Les musiciens de la Capella Gabetta jouent debout, s’observant du coin de l’œil, emmenés par leur Directeur et violon solo, qui se distingue par sa chemise bleue quand tous les autres musiciens sont en noir, et qui impulse les départs en battant l’air de son archet. Leur interprétation de l’ouverture d’Il Ciro riconosciuto de Johann Adolf Hasse est vive et fine. Andrès Gabetta affiche d’emblée sa virtuosité dans un dialogue avec l’alto au son guttural. Lorsque les dernières notes résonnent, l’orchestre est plongé dans le noir : Sol Gabetta apparaît alors à cour, baignée de lumière pour interpréter un extrait de Nitocri d’Antonio Caldara. Tandis qu’un son noble et profond s’échappe de l’instrument, une autre poursuite lumineuse se braque à jardin pour l’entrée de La Bartoli qui entonne aussitôt son air, les yeux régulièrement attirés par la partition placée devant elle. Sa voix teintée d’ébène est suave et légèrement vibrée. Son phrasé est émouvant : le son de sa voix semble transpercé par les coups d’archet de Sol Gabetta qui joue en doubles croches, les yeux et le sourire tournés vers sa complice.
Autre ouvrage méconnu, Il nascimento dell’Aurora d’Albinoni est entonné dans un grand sourire, la cantatrice déployant un long souffle sur des vocalises nuancées. La partition est interprétée avec beaucoup de relief par l’ensemble. Puis, dans San Sigismondo de Gabrielli, c’est une voix pleurante qui s’échappe de la bouche de Bartoli, dont les yeux restent clos dans une attitude de recueillement. Lorsqu’une ligne mélodique vocalisante est reprise dans la partition, elle se retourne afin de l’offrir au public situé dans son dos, les spectateurs de la Philharmonie étant placés tout autour de la scène.
Les deux solistes sortent alors pour laisser la Capella interpréter l’ouverture d’Ariodante, non pas la version connue de Haendel, mais celle de Pollarolo, dans laquelle le hautbois est particulièrement mis en valeur. Haendel ne vient qu’ensuite avec l’un de ses airs les plus connus : « Lascia la spina ». Lorsque les premières notes retentissent, un murmure parcourt les travées. Bartoli ouvre grand la bouche pour élargir ses « a » et donner de la résonance à ses aigus poitrinés, qui convoquent une technique vocale proche de celle d’un contre-ténor.

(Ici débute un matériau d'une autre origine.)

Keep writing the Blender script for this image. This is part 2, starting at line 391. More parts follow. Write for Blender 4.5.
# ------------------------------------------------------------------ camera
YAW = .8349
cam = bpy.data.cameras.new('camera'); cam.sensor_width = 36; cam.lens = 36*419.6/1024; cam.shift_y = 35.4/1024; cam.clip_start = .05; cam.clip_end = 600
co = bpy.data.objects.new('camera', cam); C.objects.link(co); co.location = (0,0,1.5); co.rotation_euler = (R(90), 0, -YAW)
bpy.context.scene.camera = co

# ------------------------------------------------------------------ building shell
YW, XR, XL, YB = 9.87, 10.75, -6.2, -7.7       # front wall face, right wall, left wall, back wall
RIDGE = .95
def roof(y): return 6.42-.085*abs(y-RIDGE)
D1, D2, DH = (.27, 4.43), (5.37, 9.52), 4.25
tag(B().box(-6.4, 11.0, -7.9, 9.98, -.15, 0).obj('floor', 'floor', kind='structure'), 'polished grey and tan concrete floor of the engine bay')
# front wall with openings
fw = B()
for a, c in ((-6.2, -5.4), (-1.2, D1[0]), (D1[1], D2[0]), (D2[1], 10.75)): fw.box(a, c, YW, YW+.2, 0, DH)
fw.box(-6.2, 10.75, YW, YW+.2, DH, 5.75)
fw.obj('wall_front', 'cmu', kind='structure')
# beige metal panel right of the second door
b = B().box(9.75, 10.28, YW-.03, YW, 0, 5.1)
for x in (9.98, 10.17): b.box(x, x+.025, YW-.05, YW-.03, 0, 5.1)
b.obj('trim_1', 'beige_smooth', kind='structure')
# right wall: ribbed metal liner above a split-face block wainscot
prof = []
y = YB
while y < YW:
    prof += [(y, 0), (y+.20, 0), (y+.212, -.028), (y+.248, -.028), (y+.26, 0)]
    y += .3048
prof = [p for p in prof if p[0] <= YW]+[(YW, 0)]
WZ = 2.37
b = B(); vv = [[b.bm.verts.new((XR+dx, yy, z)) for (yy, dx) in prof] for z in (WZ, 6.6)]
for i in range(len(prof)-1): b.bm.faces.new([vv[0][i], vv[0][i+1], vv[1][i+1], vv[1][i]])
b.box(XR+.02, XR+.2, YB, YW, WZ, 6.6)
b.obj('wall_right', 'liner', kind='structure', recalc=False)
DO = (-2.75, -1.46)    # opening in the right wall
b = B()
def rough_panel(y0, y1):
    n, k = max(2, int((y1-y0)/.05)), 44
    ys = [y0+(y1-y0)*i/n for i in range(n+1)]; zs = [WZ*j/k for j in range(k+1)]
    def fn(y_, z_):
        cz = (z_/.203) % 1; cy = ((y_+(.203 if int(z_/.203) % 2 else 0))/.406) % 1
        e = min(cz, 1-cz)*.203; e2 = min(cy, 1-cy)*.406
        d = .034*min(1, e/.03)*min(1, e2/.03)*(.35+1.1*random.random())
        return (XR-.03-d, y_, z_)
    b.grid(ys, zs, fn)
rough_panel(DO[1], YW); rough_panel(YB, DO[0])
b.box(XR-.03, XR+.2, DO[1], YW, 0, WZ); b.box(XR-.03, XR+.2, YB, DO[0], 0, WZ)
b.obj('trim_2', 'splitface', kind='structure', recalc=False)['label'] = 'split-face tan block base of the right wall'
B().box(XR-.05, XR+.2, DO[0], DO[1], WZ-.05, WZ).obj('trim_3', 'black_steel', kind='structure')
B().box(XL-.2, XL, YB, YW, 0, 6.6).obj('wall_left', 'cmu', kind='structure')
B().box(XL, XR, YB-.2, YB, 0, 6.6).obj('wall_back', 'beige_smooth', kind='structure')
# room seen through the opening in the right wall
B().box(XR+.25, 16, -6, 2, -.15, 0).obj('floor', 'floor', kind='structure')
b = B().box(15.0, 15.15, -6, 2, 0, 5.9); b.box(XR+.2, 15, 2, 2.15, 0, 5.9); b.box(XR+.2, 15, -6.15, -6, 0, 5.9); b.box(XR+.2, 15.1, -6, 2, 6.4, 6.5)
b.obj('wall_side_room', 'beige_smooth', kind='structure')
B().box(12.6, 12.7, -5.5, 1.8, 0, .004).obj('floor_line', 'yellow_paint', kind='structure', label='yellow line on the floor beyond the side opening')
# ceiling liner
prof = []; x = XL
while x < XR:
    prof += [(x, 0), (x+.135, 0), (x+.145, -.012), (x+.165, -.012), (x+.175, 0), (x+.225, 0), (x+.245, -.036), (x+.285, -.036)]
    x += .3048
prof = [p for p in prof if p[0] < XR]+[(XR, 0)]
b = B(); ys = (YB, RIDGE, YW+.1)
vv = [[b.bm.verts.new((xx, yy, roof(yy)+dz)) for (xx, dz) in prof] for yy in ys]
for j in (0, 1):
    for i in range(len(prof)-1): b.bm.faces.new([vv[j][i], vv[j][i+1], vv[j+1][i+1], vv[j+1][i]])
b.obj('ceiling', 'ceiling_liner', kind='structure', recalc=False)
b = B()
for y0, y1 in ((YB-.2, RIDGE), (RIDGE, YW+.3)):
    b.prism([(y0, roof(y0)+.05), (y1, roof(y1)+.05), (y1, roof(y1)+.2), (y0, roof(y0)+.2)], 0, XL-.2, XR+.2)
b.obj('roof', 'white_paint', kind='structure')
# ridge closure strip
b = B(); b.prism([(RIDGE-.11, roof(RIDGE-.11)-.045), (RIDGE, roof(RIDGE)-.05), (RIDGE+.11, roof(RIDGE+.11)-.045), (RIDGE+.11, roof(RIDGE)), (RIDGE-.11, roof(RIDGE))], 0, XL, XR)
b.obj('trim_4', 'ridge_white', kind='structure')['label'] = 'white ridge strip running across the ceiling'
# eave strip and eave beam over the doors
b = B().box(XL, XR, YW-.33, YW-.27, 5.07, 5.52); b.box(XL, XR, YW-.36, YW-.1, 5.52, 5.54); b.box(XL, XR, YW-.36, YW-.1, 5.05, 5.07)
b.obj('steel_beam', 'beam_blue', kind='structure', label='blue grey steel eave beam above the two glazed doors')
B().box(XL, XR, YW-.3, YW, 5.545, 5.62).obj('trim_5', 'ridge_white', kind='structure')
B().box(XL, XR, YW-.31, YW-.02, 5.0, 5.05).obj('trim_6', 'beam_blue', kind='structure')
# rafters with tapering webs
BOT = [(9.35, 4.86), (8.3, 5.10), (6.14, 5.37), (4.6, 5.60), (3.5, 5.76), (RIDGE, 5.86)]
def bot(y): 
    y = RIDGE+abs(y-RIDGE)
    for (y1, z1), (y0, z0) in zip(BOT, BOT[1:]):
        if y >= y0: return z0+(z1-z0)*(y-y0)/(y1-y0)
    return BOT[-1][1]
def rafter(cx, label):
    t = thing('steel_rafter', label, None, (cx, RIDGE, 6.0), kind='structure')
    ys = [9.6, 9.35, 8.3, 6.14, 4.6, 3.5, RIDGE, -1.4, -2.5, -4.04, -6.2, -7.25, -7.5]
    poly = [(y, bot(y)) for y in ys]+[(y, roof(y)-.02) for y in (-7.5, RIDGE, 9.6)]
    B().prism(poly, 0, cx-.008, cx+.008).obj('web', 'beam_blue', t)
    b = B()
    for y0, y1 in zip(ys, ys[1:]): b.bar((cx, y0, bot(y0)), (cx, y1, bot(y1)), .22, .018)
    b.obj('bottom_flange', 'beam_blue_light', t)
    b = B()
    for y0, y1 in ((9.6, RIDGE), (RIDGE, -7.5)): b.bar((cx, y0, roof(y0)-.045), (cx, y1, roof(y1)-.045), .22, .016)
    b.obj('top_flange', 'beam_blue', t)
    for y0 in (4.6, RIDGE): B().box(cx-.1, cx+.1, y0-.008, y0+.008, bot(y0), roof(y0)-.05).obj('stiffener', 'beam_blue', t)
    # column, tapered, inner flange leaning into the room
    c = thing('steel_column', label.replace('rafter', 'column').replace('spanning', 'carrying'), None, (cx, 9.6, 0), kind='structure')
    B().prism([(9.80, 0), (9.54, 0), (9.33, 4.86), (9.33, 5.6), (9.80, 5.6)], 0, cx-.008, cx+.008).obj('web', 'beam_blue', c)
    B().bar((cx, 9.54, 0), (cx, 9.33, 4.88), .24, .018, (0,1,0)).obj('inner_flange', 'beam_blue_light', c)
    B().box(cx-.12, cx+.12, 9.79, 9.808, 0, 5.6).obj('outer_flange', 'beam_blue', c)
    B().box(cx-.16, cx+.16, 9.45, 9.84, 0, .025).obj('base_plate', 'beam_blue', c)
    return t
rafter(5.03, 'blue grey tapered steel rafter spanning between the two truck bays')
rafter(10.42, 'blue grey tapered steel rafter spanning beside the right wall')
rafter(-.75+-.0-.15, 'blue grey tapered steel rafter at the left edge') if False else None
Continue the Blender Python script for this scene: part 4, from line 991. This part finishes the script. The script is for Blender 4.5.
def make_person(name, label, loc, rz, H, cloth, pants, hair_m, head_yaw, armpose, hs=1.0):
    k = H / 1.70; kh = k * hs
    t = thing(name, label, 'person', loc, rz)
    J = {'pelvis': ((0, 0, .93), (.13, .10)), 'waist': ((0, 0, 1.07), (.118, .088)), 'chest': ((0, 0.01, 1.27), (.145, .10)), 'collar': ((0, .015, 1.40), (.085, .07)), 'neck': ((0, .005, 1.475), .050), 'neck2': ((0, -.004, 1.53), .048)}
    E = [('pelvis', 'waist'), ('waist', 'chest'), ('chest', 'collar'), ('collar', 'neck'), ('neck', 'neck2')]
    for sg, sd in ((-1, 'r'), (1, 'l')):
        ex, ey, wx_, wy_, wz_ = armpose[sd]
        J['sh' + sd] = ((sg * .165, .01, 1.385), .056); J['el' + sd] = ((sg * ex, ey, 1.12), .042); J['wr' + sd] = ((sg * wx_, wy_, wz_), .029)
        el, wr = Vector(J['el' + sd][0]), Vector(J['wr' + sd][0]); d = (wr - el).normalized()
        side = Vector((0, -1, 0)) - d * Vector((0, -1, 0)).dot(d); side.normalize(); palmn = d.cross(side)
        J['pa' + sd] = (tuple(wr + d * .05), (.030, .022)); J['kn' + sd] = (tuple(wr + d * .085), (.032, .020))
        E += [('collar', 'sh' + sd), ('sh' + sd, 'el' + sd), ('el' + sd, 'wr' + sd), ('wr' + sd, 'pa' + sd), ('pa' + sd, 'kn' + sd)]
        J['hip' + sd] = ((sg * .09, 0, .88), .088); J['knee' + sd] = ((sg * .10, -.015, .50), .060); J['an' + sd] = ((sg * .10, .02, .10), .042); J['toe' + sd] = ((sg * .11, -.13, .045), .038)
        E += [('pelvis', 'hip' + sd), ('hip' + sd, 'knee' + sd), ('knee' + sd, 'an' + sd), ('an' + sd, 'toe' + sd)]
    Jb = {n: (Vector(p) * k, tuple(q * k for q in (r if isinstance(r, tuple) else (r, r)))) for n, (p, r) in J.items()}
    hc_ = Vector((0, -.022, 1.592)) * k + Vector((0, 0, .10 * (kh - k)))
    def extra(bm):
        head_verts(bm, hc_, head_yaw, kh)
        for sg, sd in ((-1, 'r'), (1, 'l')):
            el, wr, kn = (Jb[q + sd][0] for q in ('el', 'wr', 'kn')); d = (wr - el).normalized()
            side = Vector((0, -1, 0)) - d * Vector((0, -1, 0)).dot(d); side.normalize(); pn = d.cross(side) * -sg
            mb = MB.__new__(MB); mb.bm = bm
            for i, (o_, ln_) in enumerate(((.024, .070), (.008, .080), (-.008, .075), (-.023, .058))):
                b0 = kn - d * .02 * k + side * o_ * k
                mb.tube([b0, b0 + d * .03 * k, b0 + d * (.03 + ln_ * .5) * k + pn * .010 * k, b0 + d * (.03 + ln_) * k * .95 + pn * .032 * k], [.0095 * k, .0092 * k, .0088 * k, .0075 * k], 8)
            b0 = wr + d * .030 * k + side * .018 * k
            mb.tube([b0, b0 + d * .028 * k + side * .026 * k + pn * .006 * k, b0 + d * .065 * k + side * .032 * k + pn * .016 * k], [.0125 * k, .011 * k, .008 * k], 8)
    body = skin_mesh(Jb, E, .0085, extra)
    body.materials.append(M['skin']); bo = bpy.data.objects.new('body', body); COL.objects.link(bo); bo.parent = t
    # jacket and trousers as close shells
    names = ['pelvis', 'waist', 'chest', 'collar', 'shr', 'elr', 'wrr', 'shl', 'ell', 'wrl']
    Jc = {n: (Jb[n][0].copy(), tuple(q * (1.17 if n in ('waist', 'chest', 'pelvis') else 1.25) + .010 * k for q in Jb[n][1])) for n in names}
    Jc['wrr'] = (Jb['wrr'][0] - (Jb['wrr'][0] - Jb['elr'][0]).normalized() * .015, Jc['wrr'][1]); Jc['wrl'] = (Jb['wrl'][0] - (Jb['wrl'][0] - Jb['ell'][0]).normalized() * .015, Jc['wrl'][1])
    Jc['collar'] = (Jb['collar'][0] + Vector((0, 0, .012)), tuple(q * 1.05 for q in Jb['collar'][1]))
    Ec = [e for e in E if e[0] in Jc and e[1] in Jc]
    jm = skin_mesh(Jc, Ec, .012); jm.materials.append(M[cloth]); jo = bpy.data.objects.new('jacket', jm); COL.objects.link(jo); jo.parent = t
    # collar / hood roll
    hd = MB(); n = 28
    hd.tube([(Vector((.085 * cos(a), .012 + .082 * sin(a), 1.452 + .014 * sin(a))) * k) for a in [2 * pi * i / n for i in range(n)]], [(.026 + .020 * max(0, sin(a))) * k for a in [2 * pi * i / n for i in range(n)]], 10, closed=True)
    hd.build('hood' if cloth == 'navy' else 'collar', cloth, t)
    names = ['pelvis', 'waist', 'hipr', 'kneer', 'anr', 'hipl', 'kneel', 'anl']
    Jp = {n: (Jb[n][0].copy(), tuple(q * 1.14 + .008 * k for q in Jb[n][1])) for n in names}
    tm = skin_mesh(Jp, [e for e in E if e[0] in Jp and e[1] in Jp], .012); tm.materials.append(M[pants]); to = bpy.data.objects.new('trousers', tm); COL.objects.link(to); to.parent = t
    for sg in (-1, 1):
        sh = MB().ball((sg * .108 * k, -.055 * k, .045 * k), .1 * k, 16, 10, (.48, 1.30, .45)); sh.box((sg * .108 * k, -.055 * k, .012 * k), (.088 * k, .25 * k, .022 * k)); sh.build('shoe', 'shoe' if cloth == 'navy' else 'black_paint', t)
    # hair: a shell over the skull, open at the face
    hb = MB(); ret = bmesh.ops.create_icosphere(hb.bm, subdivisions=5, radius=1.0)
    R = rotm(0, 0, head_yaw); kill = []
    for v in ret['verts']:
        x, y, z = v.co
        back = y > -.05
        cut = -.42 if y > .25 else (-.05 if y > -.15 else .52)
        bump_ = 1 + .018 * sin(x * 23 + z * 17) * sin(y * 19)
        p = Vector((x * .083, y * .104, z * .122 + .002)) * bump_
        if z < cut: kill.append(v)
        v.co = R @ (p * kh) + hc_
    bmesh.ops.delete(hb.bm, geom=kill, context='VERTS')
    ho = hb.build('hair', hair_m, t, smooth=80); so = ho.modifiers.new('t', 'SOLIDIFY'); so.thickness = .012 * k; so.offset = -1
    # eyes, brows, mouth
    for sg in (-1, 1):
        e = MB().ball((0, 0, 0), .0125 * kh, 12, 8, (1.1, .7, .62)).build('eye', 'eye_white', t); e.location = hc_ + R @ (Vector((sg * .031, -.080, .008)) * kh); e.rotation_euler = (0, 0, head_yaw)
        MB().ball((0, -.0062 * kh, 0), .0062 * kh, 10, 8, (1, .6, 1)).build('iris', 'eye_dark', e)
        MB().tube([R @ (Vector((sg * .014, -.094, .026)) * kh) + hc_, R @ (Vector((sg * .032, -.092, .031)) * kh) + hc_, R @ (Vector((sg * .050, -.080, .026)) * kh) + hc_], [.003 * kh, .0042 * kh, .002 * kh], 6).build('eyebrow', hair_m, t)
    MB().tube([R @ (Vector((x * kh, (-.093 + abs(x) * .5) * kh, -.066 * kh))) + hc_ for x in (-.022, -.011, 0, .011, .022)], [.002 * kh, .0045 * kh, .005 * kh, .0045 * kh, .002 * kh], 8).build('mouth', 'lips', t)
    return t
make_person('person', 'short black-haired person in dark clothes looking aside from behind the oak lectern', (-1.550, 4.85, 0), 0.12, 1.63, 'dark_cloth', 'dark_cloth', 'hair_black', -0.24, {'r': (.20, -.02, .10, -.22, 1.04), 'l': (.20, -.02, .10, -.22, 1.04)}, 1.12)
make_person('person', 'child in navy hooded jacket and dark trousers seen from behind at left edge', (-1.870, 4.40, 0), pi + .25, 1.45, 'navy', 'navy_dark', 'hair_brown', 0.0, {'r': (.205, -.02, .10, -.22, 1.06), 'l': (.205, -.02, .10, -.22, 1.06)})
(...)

Le morceau suivant, extrait de Siroe de Raupach permet d’admirer le timbre charnu de la mezzo-soprano, qui s’accompagne en claquant des doigts. Après un passage virtuose de l’Ode pour le jour de sainte Cécile de Haendel, les lumières se rallument pour l’entracte.
La seconde partie démarre par un concerto pour violoncelle de Luigi Boccherini, dont les lignes mélodiques sont teintées d’une finesse toute mozartienne : Sol Gabetta dévoile des trésors de nuances et d’accentuations, vivant la musique et entaillant le silence de sons tranchants et acérés. Le regard tourné vers son frère lors de chaque attaque, un sourire illumine son visage, sauf lorsque quelques fausses notes lui échappent et la contrarient. C’est ensuite la danse des furies extraite d’Orphée et Eurydice de Gluck qui passe comme une tempête, avant que Cecilia Bartoli n’interprète le dernier air du programme, « Se d’un amor tiranno » de Boccherini, dans un fondu enchaîné, les deux morceaux semblant ne former qu’une seule pièce.
Deux bis sont offerts au public. Un extrait d’une zarzuela de José de Nebra, dans lequel la cantatrice s’accompagne d’un tambourin, tandis que le corniste interprète à merveille la partie de castagnettes, puis, après avoir feint de demander au public s’il souhaitait un second rappel, c’est « Sovente il sole » de Vivaldi qui est interprété avec grâce. Le public y répond par un long solo de battements de mains, de « bravi ! » et autres « grazie ! », digne des artistes qui se sont produits devant lui.